== Supplied data

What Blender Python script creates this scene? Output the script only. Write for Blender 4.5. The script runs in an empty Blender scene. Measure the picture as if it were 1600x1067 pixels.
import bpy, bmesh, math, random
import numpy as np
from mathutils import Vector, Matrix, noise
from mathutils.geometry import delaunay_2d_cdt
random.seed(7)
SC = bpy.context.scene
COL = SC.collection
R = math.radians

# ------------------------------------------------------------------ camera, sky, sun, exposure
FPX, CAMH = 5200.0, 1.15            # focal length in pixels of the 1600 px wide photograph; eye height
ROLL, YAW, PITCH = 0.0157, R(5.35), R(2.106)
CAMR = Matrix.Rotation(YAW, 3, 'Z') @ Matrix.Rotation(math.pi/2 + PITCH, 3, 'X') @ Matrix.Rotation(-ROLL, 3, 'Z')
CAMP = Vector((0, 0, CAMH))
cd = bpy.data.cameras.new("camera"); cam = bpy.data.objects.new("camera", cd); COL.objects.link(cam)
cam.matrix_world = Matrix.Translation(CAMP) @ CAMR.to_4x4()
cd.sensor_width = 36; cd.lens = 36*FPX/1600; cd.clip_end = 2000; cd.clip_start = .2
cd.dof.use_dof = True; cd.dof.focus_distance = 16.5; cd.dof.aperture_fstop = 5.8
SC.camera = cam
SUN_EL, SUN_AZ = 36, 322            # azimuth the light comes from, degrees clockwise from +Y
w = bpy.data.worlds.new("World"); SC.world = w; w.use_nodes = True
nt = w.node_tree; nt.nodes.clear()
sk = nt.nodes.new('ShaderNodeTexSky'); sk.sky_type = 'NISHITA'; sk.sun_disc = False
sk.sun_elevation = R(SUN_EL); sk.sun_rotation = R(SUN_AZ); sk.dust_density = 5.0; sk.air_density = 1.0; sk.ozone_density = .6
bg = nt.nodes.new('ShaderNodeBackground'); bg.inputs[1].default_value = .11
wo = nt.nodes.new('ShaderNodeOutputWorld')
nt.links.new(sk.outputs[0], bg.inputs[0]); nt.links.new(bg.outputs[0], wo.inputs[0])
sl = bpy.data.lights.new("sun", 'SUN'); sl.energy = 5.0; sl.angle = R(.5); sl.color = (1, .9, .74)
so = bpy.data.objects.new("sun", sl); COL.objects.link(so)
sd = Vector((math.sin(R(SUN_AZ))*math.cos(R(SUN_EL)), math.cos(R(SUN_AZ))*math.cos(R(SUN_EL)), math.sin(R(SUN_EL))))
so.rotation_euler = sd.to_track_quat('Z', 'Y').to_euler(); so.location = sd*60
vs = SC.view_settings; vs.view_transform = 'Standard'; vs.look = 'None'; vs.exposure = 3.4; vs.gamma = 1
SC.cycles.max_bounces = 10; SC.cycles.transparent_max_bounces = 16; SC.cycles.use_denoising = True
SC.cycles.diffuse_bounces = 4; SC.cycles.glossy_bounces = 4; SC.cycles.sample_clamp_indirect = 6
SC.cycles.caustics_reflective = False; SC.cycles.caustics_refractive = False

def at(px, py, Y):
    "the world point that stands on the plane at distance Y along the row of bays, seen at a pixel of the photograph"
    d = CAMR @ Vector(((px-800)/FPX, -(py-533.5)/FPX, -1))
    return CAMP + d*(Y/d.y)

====

▸ **Task objective**
Output the full listing exactly as it stands.

▸ **Final result**
What Blender Python script creates this scene? Output the script only. Write for Blender 4.5. The script runs in an empty Blender scene. Measure the picture as if it were 1600x1067 pixels.
import bpy, bmesh, math, random
import numpy as np
from mathutils import Vector, Matrix, noise
from mathutils.geometry import delaunay_2d_cdt
random.seed(7)
SC = bpy.context.scene
COL = SC.collection
R = math.radians

# ------------------------------------------------------------------ camera, sky, sun, exposure
FPX, CAMH = 5200.0, 1.15            # focal length in pixels of the 1600 px wide photograph; eye height
ROLL, YAW, PITCH = 0.0157, R(5.35), R(2.106)
CAMR = Matrix.Rotation(YAW, 3, 'Z') @ Matrix.Rotation(math.pi/2 + PITCH, 3, 'X') @ Matrix.Rotation(-ROLL, 3, 'Z')
CAMP = Vector((0, 0, CAMH))
cd = bpy.data.cameras.new("camera"); cam = bpy.data.objects.new("camera", cd); COL.objects.link(cam)
cam.matrix_world = Matrix.Translation(CAMP) @ CAMR.to_4x4()
cd.sensor_width = 36; cd.lens = 36*FPX/1600; cd.clip_end = 2000; cd.clip_start = .2
cd.dof.use_dof = True; cd.dof.focus_distance = 16.5; cd.dof.aperture_fstop = 5.8
SC.camera = cam
SUN_EL, SUN_AZ = 36, 322            # azimuth the light comes from, degrees clockwise from +Y
w = bpy.data.worlds.new("World"); SC.world = w; w.use_nodes = True
nt = w.node_tree; nt.nodes.clear()
sk = nt.nodes.new('ShaderNodeTexSky'); sk.sky_type = 'NISHITA'; sk.sun_disc = False
sk.sun_elevation = R(SUN_EL); sk.sun_rotation = R(SUN_AZ); sk.dust_density = 5.0; sk.air_density = 1.0; sk.ozone_density = .6
bg = nt.nodes.new('ShaderNodeBackground'); bg.inputs[1].default_value = .11
wo = nt.nodes.new('ShaderNodeOutputWorld')
nt.links.new(sk.outputs[0], bg.inputs[0]); nt.links.new(bg.outputs[0], wo.inputs[0])
sl = bpy.data.lights.new("sun", 'SUN'); sl.energy = 5.0; sl.angle = R(.5); sl.color = (1, .9, .74)
so = bpy.data.objects.new("sun", sl); COL.objects.link(so)
sd = Vector((math.sin(R(SUN_AZ))*math.cos(R(SUN_EL)), math.cos(R(SUN_AZ))*math.cos(R(SUN_EL)), math.sin(R(SUN_EL))))
so.rotation_euler = sd.to_track_quat('Z', 'Y').to_euler(); so.location = sd*60
vs = SC.view_settings; vs.view_transform = 'Standard'; vs.look = 'None'; vs.exposure = 3.4; vs.gamma = 1
SC.cycles.max_bounces = 10; SC.cycles.transparent_max_bounces = 16; SC.cycles.use_denoising = True
SC.cycles.diffuse_bounces = 4; SC.cycles.glossy_bounces = 4; SC.cycles.sample_clamp_indirect = 6
SC.cycles.caustics_reflective = False; SC.cycles.caustics_refractive = False

def at(px, py, Y):
    "the world point that stands on the plane at distance Y along the row of bays, seen at a pixel of the photograph"
    d = CAMR @ Vector(((px-800)/FPX, -(py-533.5)/FPX, -1))
    return CAMP + d*(Y/d.y)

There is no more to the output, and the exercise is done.